EDITORIAL
Uma reação inexplicável
A inédita prisão de um senador da República, em pleno exercício do mandato, confirma que as instituições do Estado democrático de direito estão funcionando. Mas tem também o lado negativo. Revela o preocupante despreparo e o comportamento discutível da chefe do governo, de seus principais ministros e das lideranças do partido no poder. Afinal, Delcídio […]
A inédita prisão de um senador da República, em pleno exercício do mandato, confirma que as instituições do Estado democrático de direito estão funcionando. Mas tem também o lado negativo. Revela o preocupante despreparo e o comportamento discutível da chefe do governo, de seus principais ministros e das lideranças do partido no poder.
Afinal, Delcídio do Amaral (PT-MS) não é um senador qualquer. A ele foi confiada a delicada e crucial tarefa de exercer o papel de principal negociador das políticas oficiais no Senado Federal, na condição de líder do governo naquela Casa. A depender de sua inegável vocação para costurar consensos, estavam projetos fundamentais para o ajuste fiscal e os encrencados orçamentos de 2015 e 2016.

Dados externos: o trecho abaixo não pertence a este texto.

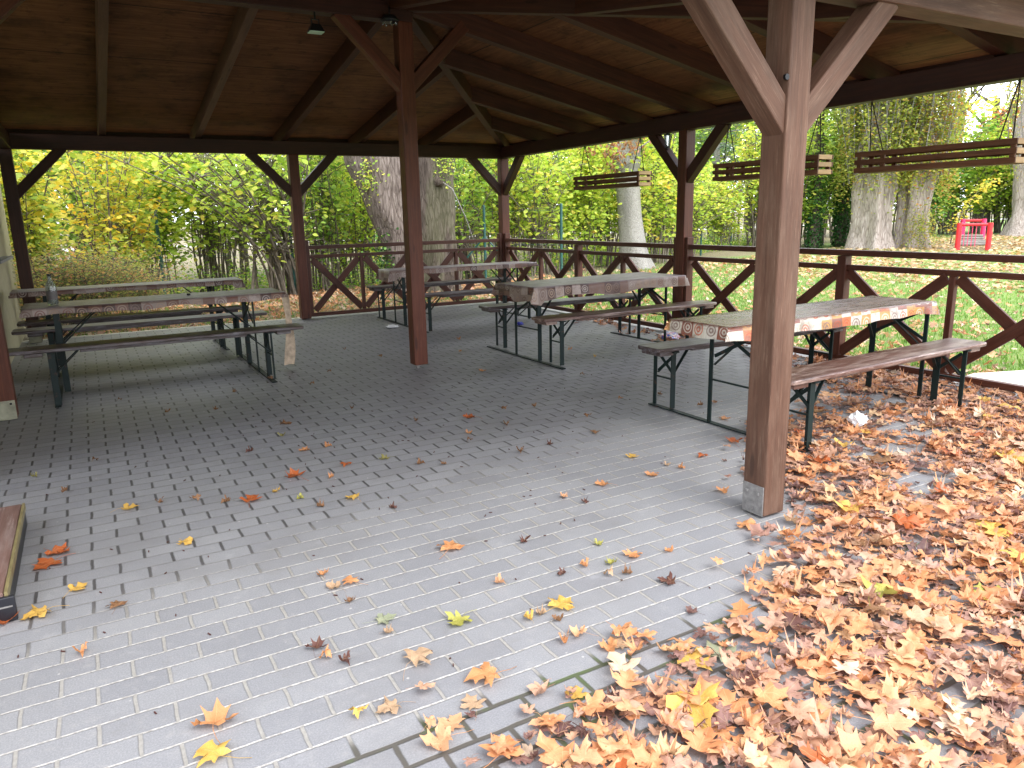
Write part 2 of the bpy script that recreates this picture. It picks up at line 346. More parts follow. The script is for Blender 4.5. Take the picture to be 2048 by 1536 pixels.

Nem isso fez que a presidente Dilma Rousseff rompesse o sintomático silêncio em que se fechou, desde a manhã de quarta-feira, quando a Polícia Federal levou preso o senador, por ordem do ministro do Supremo Teori Zavascki, relator da Lava-Jato. Naquele dia, a presidente receberia a Seleção Feminina de Handebol no salão nobre do palácio, com a presença da imprensa. Ao saber da prisão, transferiu o evento para sala fechada, longe dos repórteres. Sobre o líder no Senado, nem uma palavra. Sobrou a pergunta: o que Dilma não queria responder à imprensa?
A estranha reação não foi isolada. Pelo contrário. Rapidamente, Rui Falcão, o presidente do Partido dos Trabalhadores, ao qual Delcídio é filiado, emitiu nota atirando o senador aos cães. Para a cúpula do PT, os atos do senador, revelados pelas investigações, nada tinham a ver com o partido, o que dispensa a agremiação de qualquer ação ou manifestação a seu favor. No partido, já se fala em expulsão. Nem parece o mesmo PT que transformou em heróis quase santificados José Dirceu, Del[ubio Soares e José Genoino, condenados no mensalão, e João Vaccari Neto, tesoureiro preso pela Operação Lava-Jato.
Não custou barato. Na noite da prisão, o partido acabaria expondo seus constrangimentos e sua falta de argumentos em histórica sessão do Senado, chamado a manter ou negar a prisão decretada pela Justiça. Acabou levando duas contundentes derrotas. Primeiro, por defender o voto secreto, negado pelo voto da maioria dos senadores. Depois, por querer libertar o preso, ideia largamente derrotada pelo plenário.
De onde viriam tão equivocadas orientações? Pode não ter sido do ex-presidente Lula, o principal líder do PT. Mas, provocado, o que ele teria comentado durante almoço na sede da CUT não recomenda o líder do governo no Senado. Lula, segundo participantes do evento, disse que o senador fez uma “coisa de imbecil”, uma grande “burrada”, em referência às acusações de que Delcídio estava atrapalhando as investigações da Lava-Jato.
Tentando desesperadamente evitar qualquer ligação com o senador preso e com os motivos que levaram mais uma de suas lideranças ao xadrez, a presidente e seu partido acabaram por provocar mais uma paralisia do governo e do Congresso. Na quinta-feira, o Congresso deveria ter votado projeto de alteração da meta fiscal de superavit de 1,1% do PIB no execício de 2015, passando-a para deficit de R$ 119,9 bilhões (com as pedaladas). Com isso, a presidente terá de publicar na segunda-feira decreto de contingenciamento de gastos que vai paralisar grande parte dos serviços do governo federal. É mais um sacrifício imposto a quem mais precisa desses serviços.